My Boy Only Breaks His Favorite Toys

Taylor said the song talks about how some of us are like in relationships: boy toys. “We are so valued by a person in the beginning, and then all of the sudden, they break us or they devalue us in their mind.” Swifties have been speculating that the album is in reference to Taylor's troubled relationship with British actor Joe Alwyn, which ended a year ago.

Fortnight

Taylor says Fortnight, her collaboration with Post Malone, has the “fatalistic” essence of the album. “There are lots of very dramatic lines about life or death. ‘I love you, it’s ruining my life.’ These are very hyperbolic, dramatic things to say. It’s that kind of album,” she said.

Florida!!!

Taylor said that while watching the American show Dateline, she realised how people yearn to make a new identity for themselves post a breakup. "There’s a part of you that thinks, ‘I want a new name.

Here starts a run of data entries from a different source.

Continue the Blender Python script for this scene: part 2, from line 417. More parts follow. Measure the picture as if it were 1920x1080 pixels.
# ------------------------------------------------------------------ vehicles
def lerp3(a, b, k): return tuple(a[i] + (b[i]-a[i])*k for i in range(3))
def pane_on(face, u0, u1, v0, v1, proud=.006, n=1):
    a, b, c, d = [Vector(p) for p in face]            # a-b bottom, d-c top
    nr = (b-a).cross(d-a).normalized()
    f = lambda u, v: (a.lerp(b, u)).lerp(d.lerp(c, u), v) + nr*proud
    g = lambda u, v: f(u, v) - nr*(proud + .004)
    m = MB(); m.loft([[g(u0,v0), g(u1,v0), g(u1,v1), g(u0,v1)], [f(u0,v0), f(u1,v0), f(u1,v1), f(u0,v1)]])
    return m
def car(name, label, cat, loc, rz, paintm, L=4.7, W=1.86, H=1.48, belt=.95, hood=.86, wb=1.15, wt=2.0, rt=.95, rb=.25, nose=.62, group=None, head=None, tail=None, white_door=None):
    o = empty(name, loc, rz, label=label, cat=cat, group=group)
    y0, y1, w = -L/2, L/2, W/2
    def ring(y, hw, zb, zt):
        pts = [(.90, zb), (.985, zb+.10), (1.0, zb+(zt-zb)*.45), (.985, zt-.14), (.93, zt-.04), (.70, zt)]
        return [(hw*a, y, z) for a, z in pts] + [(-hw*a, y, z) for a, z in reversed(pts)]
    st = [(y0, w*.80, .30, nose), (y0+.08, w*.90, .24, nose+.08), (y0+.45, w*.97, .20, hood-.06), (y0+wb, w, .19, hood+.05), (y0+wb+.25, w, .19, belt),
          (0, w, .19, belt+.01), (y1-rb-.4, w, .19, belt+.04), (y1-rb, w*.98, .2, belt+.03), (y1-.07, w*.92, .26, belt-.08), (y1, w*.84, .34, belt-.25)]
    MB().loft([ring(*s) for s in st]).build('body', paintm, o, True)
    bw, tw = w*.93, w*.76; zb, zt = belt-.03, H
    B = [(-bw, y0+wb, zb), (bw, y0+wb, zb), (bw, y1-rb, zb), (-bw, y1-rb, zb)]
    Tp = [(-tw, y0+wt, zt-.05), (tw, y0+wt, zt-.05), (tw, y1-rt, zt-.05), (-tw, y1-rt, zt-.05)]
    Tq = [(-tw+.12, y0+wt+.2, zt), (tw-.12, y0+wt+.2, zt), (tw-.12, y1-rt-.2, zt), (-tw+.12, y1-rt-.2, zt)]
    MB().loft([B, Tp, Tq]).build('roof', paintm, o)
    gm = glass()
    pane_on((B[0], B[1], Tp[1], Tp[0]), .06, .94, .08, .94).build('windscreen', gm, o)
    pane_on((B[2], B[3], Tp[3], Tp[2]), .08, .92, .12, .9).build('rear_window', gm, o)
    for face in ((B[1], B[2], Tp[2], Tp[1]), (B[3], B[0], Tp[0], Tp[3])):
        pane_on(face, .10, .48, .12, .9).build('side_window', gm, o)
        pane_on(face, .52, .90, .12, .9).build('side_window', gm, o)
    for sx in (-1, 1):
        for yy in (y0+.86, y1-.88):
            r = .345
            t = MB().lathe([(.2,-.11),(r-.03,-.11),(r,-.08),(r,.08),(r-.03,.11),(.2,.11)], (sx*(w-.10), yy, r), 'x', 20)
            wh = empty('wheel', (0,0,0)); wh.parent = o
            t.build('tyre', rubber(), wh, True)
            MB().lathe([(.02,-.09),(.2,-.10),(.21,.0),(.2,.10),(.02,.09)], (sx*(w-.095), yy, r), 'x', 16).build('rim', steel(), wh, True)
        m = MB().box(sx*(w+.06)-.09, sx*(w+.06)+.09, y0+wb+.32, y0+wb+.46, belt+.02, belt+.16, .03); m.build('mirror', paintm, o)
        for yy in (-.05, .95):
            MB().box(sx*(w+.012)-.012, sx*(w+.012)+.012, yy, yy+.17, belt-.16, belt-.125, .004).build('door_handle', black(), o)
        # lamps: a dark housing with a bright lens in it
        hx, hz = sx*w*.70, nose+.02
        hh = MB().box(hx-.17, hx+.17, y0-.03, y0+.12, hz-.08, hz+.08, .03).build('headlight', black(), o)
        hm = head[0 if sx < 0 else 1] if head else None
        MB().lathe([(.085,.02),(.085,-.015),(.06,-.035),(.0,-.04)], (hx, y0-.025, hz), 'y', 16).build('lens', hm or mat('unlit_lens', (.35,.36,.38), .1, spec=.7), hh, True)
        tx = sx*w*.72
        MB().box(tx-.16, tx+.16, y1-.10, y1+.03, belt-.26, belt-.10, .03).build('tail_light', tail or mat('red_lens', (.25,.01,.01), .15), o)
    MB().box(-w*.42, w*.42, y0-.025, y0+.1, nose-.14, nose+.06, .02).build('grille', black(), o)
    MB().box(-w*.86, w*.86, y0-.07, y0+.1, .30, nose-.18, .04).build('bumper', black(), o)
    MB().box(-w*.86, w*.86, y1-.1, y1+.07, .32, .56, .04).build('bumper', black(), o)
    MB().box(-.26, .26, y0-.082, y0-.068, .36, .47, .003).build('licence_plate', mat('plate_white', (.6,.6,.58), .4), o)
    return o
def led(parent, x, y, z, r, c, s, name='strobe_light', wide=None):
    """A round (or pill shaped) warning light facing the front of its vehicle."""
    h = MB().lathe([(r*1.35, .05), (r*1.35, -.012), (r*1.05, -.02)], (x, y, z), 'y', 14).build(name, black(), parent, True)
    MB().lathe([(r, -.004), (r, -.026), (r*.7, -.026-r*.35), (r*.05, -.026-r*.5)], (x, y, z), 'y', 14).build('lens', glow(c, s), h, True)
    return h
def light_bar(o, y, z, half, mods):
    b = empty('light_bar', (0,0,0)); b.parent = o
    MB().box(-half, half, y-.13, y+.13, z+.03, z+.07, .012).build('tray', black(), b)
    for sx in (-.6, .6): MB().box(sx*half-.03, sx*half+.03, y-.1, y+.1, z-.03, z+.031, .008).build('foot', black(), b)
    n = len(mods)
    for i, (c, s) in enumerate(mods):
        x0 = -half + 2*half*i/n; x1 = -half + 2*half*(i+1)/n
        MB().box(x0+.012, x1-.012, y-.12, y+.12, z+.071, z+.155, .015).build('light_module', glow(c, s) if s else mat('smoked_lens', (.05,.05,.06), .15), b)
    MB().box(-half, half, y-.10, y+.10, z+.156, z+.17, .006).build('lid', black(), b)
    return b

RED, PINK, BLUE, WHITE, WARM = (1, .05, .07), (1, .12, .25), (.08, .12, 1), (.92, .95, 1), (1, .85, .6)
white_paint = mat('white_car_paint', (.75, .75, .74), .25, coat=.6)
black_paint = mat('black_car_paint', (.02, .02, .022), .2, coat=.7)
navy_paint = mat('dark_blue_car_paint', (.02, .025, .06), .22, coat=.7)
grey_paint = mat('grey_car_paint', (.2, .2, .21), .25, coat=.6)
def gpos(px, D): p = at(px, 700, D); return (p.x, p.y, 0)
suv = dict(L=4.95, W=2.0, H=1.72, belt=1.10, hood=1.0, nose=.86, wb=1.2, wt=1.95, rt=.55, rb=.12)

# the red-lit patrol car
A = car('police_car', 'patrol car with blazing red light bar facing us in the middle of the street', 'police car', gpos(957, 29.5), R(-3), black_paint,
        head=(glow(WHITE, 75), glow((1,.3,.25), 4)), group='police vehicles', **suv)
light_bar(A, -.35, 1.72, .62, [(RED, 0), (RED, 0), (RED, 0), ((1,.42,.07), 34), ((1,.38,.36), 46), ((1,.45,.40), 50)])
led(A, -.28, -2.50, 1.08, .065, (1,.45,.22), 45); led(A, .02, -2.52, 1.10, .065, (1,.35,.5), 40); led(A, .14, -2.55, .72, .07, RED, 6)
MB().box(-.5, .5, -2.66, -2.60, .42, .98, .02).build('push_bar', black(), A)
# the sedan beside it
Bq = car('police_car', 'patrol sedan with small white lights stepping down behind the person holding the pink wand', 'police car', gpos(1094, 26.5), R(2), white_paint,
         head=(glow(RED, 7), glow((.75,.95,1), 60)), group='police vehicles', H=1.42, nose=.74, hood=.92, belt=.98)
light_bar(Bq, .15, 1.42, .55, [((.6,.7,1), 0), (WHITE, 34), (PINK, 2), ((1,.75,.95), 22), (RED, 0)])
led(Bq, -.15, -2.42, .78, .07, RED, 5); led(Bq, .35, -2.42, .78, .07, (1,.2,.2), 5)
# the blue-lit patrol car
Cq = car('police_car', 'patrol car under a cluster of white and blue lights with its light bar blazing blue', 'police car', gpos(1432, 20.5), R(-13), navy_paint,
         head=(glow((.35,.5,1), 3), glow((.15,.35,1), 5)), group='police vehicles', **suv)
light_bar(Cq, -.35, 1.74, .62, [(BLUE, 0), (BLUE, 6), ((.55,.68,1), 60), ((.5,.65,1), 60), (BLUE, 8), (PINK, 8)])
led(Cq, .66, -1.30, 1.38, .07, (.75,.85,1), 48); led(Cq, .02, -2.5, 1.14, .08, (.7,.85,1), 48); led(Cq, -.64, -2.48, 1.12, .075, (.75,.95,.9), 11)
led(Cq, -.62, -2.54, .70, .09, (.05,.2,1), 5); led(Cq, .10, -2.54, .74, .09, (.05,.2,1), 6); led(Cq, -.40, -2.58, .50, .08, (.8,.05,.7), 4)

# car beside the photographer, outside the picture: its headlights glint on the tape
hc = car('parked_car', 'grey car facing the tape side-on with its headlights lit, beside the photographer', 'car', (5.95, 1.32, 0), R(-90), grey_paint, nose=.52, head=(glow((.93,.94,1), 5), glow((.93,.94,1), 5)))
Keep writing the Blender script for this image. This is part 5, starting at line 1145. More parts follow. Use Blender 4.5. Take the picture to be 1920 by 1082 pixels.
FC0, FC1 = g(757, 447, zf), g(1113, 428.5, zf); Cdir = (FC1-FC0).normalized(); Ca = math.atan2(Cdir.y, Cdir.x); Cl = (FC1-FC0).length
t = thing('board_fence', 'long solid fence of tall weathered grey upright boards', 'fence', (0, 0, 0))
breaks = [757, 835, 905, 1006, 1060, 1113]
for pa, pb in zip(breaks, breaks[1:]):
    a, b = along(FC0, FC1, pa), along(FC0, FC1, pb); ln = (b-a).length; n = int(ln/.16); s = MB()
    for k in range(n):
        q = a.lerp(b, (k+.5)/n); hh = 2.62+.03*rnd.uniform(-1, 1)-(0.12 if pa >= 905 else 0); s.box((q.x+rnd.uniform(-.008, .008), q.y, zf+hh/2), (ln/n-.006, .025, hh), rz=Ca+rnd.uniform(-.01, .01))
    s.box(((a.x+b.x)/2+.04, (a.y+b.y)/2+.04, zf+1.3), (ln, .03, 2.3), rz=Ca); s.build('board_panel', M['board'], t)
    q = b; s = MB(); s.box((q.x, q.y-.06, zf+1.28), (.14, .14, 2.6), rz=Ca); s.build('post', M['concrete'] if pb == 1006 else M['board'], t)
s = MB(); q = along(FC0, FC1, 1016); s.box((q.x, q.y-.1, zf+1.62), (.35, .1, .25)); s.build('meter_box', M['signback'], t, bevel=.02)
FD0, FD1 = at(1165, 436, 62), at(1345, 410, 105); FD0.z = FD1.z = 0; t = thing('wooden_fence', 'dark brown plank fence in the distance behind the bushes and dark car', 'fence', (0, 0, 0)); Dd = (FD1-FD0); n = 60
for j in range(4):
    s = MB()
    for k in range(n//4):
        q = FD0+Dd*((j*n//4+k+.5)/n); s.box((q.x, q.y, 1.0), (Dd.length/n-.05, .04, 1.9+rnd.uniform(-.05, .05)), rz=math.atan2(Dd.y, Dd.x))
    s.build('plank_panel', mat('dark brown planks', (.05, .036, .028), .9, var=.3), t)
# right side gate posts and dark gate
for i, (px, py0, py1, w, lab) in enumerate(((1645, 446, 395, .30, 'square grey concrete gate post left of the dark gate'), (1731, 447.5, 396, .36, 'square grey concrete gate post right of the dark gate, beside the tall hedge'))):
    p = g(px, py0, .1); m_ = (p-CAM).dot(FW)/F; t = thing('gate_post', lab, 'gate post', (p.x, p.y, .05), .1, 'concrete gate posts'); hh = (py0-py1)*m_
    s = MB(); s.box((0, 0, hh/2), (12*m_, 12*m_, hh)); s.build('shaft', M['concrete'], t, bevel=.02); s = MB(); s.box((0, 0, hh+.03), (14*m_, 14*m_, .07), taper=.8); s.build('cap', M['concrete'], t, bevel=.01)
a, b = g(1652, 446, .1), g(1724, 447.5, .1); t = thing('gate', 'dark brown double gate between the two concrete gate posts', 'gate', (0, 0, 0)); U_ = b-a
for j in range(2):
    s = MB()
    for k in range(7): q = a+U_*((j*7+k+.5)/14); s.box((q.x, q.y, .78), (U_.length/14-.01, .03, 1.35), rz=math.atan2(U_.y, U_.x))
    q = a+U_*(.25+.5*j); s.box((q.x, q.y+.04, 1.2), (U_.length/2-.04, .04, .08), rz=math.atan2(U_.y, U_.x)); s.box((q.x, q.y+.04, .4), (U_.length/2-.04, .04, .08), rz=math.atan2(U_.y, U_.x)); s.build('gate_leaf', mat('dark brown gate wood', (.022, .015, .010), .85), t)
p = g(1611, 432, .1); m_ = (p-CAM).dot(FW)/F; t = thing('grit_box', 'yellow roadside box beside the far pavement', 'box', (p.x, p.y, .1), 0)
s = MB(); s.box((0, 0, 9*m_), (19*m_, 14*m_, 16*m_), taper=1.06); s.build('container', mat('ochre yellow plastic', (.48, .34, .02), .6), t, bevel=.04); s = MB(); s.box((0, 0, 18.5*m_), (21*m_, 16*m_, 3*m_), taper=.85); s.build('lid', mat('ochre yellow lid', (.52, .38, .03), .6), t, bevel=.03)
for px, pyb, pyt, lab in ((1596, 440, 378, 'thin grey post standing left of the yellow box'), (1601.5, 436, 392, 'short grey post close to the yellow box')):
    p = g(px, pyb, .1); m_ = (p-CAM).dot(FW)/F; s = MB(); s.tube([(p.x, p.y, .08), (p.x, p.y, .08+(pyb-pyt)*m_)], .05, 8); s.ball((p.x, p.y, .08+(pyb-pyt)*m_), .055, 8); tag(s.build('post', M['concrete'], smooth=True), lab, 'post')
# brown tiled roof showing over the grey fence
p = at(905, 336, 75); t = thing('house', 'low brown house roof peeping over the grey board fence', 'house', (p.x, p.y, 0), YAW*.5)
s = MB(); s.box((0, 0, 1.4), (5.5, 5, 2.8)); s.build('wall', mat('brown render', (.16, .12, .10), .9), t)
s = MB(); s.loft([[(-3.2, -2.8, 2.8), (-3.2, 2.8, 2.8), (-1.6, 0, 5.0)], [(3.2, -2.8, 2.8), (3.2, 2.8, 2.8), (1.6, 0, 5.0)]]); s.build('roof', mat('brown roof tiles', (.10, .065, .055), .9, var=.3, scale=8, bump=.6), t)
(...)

I want a new life. I don’t want anyone to know where I’ve been or know me at all.’ And so that was the jumping off point. Where would you go to reinvent yourself and blend in? Florida!”

Clara Bow

Named after the renowned 1920s Hollywood actor, the song talks about the regressive idea of measuring a woman artist's achievement by telling her which other woman artist she's “replaced.” “I used to sit in record labels trying to get a record deal when I was a little kid. And they’d say, ‘you know, you remind us of’ and then they’d name an artist, and then they’d kind of say something disparaging about her, ‘but you’re this, you’re so much better in this way or that way,'” Taylor explained.